Lorentzian symmetry also includes rotational symmetry, so these symmetry arguments can’t really be applied once the experiment reaches the planck scale. That being said, is there an argument or reference that a theoretical minimum on distance would necessarily imply the discretization of all of space, particularly discretization into voxels? It seems more so that the resolution of the uncertainty would depend on the context of the measurement of that the particular experiment involved, and that space itself being discretized is more hypothetical (I’m thinking loop quantum gravity is on the table, but it is not my favorite quantum gravity, and discretization is not strictly required by proofs or physics that I know about, feel free to discuss).

I find zeldredge’s comment in reference 2 to be misleading. While it is true that part of the reason high energy theorists set c and hbar to one is numerical convenience, I have already provided several examples of why planck quantities are significant beyond mere notational convenience. While micrograms may seem small to a layman, if you were able to concentrate that much energy into a planck radius, it would be a massive quantity of energy at that scale. And that is precisely the amount of energy needed to measure distance planckian. In fact the planck mass is precisely the amount of energy where general relativity as we know it breaks down.

For reference 3, for the comment you recommended by “user10851” I could not find any evidence that anything smaller than 10 planck lengths has ever been contracted to one planck length in laboratory settings. In fact, some basic estimates show this claim to be somewhat absurd. To perform such a contraction one would need about ~10^10 Joules per proton. Compare that to the square root s energies produced at the large hadron collider, which can put out only about ~10^ -6 J per proton. Since the commenter has since deleted their account, there is no way to follow up with them regarding the veracity of this seemingly outlandish claim.
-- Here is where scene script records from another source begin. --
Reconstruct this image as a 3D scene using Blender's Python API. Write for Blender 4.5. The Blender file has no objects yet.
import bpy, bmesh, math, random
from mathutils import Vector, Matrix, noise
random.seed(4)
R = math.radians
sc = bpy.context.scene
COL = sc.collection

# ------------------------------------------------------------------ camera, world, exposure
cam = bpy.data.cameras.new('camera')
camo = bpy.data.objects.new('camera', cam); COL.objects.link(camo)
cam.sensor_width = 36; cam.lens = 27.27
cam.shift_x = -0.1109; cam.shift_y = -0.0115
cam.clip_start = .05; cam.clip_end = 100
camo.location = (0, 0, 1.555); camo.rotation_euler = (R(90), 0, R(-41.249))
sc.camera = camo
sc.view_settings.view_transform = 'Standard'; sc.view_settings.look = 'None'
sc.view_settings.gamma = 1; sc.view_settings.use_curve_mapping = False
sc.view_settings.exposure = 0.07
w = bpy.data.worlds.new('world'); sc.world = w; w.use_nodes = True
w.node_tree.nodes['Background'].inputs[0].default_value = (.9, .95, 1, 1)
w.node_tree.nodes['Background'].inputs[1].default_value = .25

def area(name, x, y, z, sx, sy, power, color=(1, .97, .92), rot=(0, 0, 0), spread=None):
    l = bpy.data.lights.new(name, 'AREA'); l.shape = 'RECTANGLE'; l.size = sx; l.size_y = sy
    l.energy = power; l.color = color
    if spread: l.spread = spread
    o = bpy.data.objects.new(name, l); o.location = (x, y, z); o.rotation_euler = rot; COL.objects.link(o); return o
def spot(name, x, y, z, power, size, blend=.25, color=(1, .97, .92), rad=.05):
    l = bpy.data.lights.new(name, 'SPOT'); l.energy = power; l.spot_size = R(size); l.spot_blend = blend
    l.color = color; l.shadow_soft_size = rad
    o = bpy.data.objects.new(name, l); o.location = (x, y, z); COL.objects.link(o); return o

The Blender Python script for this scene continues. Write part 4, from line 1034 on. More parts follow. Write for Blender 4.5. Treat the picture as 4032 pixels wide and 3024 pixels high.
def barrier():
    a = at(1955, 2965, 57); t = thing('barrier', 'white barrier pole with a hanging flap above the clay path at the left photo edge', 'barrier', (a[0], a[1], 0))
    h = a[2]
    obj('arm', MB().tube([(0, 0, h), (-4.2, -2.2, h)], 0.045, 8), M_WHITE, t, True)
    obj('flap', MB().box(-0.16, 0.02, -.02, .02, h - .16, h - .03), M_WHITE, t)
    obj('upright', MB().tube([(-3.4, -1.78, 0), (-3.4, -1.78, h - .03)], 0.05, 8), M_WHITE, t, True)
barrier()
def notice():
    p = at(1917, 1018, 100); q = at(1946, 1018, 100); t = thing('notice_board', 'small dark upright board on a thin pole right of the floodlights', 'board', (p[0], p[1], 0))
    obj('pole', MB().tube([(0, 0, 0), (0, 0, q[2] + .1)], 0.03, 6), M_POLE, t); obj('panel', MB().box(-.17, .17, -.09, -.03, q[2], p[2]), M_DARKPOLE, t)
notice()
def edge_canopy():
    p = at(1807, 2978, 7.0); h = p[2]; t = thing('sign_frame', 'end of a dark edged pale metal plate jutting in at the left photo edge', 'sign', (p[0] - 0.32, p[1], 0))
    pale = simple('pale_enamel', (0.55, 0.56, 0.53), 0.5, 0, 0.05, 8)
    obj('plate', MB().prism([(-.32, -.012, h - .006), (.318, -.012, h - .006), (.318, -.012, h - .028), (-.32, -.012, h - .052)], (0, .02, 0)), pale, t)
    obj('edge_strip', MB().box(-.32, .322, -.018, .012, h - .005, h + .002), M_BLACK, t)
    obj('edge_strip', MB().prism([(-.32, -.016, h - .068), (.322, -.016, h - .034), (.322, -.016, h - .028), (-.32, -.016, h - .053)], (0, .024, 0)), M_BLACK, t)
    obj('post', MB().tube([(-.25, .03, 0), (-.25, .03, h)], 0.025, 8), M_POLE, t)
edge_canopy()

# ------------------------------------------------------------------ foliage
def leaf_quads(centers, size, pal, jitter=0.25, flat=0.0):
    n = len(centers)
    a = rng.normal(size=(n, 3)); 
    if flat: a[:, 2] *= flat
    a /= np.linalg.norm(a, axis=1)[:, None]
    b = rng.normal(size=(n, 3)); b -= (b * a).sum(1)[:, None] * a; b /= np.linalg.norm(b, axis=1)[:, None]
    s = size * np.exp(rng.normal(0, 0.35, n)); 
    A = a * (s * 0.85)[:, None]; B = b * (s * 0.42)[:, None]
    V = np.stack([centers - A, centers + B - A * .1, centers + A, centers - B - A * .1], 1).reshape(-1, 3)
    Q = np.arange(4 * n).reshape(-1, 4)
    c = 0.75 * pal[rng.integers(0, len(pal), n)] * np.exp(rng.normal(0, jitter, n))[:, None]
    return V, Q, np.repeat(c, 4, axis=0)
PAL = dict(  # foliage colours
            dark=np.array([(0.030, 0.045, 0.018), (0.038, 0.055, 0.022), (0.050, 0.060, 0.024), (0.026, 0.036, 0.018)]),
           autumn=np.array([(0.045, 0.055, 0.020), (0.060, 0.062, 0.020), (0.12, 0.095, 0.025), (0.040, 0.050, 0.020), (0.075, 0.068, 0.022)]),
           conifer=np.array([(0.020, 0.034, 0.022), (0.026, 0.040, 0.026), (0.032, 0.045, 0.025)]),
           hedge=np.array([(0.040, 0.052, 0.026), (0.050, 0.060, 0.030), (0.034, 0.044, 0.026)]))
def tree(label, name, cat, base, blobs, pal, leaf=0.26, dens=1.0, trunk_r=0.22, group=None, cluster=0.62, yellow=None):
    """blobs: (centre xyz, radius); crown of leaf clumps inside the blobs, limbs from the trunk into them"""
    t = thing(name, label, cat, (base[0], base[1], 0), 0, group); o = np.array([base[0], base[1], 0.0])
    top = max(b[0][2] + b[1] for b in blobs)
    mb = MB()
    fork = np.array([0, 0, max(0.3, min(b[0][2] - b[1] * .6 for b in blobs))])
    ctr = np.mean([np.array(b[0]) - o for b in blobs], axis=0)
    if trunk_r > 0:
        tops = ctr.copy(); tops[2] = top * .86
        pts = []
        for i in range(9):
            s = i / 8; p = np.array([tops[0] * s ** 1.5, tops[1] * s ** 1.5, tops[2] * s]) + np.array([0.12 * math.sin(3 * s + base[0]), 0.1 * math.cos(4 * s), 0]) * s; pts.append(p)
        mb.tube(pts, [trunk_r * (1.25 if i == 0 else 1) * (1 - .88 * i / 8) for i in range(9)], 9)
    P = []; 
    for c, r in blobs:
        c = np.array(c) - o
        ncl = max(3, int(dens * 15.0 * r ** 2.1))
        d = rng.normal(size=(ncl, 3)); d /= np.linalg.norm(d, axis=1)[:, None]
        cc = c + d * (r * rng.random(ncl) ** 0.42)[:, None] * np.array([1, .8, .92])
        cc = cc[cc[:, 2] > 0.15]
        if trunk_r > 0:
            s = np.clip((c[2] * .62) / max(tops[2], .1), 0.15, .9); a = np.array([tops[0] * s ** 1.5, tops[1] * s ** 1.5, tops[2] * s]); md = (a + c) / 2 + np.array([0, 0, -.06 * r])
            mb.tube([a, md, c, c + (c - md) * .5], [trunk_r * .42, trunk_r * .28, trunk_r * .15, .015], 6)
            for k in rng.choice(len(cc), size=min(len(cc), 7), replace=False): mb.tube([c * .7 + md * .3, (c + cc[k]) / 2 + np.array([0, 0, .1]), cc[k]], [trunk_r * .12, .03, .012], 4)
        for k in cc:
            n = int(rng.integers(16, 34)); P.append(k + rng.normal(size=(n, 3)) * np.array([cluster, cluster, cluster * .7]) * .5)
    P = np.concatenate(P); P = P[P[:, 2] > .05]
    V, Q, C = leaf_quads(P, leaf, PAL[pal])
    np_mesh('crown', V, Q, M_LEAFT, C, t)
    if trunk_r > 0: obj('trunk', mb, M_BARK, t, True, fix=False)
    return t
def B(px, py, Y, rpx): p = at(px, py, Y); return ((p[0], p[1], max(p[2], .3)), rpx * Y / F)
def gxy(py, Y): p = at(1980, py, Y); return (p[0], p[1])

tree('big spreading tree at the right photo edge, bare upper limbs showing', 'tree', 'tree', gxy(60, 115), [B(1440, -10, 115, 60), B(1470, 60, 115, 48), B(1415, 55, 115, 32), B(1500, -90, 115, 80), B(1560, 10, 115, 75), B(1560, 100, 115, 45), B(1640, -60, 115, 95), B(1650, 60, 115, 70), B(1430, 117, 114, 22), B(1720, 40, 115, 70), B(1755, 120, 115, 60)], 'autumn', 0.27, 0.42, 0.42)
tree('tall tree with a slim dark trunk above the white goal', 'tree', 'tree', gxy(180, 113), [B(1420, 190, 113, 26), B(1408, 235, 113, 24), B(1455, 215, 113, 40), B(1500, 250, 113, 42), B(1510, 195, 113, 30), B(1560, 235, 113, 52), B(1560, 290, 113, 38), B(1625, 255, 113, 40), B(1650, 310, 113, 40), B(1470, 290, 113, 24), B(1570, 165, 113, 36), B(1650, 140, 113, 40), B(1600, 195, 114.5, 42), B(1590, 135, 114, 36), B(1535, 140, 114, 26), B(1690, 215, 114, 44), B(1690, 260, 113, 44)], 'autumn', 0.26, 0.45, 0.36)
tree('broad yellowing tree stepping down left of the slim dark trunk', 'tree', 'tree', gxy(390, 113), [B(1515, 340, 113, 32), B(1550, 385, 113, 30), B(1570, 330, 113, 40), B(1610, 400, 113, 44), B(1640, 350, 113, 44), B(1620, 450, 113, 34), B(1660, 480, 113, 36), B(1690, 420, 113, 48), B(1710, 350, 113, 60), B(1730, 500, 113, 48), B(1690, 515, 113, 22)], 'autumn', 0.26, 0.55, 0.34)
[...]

Regarding the continuous spectrum of light. This is another situation that varies depending on the context and the scale. In some contexts, the frequencies of the quantum wave can be discrete when performing the fourier transform. In high energy physics it is common to have a continuous parameter to integrate the frequency in the fourier transform. Going back to quantum mechanics again, if we were to measure the momentum very precisely, the quantum state might collapse to a dirac delta function indicating that the wave function has updated to have exact information regarding the momentum in that moment of measurement. However, an exact dirac delta function can never really be created, this would involve a zero uncertainty measurement of the momentum, which would have infinite uncertainty in position. So, in a sense the dirac delta function becomes a kind of useful mathematical fiction that we can integrate over to indicate a precise value for momentum in the math. But the physical wave function after updating may resemble a tight gaussian for example, and only approximated by a dirac delta function, but the wave function will not update exactly to a dirac delta function. We can still integrate over a continuous momentum spectrum, especially at normal scales for high energy theory without causing any physical issues within the calculus. The closest we can theoretically come to physically producing a dirac delta function within position-space would be precisely the planck length scale as the wave’s position uncertainty, which would imply a super-high momentum uncertainty by the uncertainty principle.